EXERCISE DESCRIPTION:
Output, please, exactly those lines of the listing that come before the line with "PI = math.pi", along with that line itself.

======== MATERIAL

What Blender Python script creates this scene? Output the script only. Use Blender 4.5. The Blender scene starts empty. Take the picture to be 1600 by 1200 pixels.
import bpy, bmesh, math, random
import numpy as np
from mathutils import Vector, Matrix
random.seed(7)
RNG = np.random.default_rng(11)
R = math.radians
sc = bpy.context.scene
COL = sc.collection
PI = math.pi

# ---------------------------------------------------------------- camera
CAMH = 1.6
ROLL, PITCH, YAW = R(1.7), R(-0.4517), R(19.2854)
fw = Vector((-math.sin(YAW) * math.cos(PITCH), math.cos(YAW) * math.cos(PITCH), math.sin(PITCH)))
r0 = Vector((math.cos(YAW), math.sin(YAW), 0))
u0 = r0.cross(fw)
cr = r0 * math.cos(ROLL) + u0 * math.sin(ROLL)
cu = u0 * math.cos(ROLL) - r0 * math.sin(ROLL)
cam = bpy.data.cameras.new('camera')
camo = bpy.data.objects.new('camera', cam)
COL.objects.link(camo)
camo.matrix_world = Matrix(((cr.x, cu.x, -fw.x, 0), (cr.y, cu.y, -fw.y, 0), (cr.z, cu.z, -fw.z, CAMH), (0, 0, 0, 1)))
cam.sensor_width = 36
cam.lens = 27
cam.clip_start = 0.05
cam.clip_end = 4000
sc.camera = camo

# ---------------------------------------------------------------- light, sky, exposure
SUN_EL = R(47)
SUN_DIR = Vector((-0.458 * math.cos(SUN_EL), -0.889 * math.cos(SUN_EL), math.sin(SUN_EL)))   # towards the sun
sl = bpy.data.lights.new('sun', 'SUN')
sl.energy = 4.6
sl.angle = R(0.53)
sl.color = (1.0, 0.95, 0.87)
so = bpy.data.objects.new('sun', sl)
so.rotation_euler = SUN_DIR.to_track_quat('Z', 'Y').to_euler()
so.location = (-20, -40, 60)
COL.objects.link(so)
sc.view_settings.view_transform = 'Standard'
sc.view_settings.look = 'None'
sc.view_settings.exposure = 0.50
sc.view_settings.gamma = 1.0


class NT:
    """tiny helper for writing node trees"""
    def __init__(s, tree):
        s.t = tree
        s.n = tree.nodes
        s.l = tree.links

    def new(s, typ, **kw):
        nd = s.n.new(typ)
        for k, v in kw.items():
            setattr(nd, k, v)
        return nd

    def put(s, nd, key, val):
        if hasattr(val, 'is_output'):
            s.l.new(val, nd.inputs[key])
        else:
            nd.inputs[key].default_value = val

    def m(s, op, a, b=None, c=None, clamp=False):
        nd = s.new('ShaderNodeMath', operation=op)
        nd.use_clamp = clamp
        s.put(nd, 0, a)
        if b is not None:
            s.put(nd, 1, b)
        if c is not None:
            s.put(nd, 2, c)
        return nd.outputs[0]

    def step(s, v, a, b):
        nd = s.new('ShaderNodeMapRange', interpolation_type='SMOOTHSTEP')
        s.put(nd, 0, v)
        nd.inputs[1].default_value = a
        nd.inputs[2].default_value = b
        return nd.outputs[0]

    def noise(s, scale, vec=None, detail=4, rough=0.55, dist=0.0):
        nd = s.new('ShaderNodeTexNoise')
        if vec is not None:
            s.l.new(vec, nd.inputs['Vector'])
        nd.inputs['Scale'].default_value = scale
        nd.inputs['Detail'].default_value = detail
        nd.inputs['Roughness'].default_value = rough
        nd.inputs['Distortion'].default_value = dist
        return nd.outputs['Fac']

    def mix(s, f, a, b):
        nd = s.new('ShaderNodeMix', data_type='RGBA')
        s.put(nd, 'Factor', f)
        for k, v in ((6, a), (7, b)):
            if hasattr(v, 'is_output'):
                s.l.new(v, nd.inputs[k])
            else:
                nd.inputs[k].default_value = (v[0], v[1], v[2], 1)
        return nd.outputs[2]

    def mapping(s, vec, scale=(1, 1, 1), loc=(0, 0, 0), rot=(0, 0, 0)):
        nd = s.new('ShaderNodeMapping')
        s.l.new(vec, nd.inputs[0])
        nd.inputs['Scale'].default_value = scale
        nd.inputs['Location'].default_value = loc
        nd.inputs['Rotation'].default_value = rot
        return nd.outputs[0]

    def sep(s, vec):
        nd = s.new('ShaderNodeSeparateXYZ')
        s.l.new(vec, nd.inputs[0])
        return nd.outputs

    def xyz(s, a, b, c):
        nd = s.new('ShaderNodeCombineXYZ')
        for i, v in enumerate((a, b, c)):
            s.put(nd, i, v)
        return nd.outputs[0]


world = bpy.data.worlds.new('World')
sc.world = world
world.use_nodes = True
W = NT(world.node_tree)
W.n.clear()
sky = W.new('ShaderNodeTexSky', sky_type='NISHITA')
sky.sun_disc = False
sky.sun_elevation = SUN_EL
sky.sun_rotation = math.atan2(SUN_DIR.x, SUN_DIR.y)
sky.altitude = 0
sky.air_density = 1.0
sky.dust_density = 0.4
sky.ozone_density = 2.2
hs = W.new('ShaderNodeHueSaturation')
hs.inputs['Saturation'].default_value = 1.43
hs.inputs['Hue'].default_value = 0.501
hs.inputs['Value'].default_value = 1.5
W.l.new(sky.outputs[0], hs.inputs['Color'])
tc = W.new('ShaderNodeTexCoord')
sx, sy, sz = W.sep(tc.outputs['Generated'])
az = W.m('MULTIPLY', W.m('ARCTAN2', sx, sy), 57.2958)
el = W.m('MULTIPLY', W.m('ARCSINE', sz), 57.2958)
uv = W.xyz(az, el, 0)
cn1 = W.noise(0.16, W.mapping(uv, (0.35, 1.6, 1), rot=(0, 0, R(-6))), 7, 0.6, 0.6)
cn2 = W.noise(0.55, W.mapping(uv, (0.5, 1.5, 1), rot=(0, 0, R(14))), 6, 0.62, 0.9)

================

ANSWER TO THE TASK:
What Blender Python script creates this scene? Output the script only. Use Blender 4.5. The Blender scene starts empty. Take the picture to be 1600 by 1200 pixels.
import bpy, bmesh, math, random
import numpy as np
from mathutils import Vector, Matrix
random.seed(7)
RNG = np.random.default_rng(11)
R = math.radians
sc = bpy.context.scene
COL = sc.collection
PI = math.pi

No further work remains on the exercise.